Its called Weighted Factoring. Not to be taken seriously outside of one weighted factor per statistic. OPS+ is already over the line. Two weighted factors, park and league. Now you want to claim that the rocket ship is in there. Claim it if you want to but you are already past statistical merit in factoring for park and league as that is two weighted factors. All you end up with is a stew.
Have a venture capitalist visit your company with intentions to buy it and show him statistics with multiple weighted factors in them and he will be out the door faster than you can hail him a cab. It is in fact virtually the entire reason why even with all of the data crunching available today, a company "book" or annual report still includes a maddening number of separate line items because its money we are talking about and its the only way to present statistical data of merit.

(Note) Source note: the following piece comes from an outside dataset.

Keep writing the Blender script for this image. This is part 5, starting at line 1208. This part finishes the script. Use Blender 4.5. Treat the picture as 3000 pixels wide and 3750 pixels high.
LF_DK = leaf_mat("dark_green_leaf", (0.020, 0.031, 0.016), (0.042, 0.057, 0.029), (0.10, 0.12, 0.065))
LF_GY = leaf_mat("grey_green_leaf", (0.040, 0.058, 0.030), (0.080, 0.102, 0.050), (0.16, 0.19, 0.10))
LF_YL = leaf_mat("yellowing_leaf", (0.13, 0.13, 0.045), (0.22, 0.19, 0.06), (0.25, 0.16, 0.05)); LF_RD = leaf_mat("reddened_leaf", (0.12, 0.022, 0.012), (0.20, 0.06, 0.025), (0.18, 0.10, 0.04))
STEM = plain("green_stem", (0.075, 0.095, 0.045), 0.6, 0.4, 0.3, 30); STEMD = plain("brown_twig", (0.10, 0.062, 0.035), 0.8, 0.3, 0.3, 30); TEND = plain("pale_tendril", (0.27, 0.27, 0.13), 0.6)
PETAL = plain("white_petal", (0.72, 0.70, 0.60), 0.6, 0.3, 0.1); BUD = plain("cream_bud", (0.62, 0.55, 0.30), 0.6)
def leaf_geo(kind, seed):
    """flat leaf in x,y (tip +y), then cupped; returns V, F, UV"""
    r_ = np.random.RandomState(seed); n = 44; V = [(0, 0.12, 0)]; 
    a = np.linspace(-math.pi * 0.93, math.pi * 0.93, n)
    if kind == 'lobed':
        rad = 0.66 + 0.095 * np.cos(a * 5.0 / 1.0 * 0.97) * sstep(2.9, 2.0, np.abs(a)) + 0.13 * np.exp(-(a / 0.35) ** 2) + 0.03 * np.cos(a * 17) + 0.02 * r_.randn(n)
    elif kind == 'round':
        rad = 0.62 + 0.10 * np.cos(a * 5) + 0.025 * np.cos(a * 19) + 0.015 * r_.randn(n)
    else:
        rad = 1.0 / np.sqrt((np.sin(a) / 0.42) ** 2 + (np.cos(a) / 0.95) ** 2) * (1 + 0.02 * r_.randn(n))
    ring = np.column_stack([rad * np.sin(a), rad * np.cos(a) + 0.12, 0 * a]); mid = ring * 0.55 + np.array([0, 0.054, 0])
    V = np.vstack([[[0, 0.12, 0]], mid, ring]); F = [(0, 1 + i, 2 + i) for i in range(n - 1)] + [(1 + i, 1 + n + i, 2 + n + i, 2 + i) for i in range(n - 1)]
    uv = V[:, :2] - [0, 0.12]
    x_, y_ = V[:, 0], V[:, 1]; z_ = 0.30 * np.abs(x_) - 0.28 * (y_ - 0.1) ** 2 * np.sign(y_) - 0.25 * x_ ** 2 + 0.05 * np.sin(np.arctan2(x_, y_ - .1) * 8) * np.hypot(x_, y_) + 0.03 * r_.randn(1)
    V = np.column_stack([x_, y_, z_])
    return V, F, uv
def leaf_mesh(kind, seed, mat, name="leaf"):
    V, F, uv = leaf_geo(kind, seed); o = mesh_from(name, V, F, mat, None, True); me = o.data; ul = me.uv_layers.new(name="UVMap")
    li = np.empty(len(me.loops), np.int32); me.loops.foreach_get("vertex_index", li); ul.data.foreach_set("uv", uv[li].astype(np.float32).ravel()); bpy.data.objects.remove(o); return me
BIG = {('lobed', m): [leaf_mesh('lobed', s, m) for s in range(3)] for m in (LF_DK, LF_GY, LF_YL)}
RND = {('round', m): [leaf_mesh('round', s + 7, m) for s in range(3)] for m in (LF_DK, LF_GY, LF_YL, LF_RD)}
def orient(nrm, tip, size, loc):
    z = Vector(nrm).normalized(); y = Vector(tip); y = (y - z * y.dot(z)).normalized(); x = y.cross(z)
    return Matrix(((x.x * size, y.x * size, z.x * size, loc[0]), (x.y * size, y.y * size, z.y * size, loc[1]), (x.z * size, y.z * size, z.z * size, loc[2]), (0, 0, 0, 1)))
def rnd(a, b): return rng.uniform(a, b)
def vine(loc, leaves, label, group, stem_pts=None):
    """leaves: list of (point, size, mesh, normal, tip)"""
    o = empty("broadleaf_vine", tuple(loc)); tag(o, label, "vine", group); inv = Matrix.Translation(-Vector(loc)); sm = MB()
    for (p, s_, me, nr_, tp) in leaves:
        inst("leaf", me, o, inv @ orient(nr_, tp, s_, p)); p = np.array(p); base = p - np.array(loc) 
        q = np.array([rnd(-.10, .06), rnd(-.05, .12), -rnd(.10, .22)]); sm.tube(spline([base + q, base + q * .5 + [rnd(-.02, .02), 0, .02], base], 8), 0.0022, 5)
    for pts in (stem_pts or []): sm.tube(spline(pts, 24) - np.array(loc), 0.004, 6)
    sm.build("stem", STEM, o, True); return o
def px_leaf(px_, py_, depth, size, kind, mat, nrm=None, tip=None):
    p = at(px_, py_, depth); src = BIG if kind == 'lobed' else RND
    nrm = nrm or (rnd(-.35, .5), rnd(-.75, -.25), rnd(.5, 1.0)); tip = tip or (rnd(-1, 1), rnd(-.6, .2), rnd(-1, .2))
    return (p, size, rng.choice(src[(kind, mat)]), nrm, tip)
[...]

You want to have fun with numbers....be my guest. But if the team I root for is making player personnel decisions and trade decisions based on statistics that employ multiple weighted factors in a given statistical measure and I will ask for a new front office, one that can see the forest and the trees.
On top of that you are trying to derive a weighted factor from a statistic that is already being weighted. The only way to do it would be to have a factor specific to the baseball itself. then you can develop a stat that employs that weighted factor. Even then you are kidding yourself if you think you can add it to a statistic that is already using two weighted factors. All you will have done is blended them into a mishmash of unreliable data added to what is already unreliable data as OPS+ already employs two weighted factors. Again, if you want to have fun with numbers, be my guest.But until Manfred admits what he is doing and provides you with the year by year weighting for the baseball, you are out of luck. You don't know more about the player in question using multiple weighted factor statistics. If anything, you know less.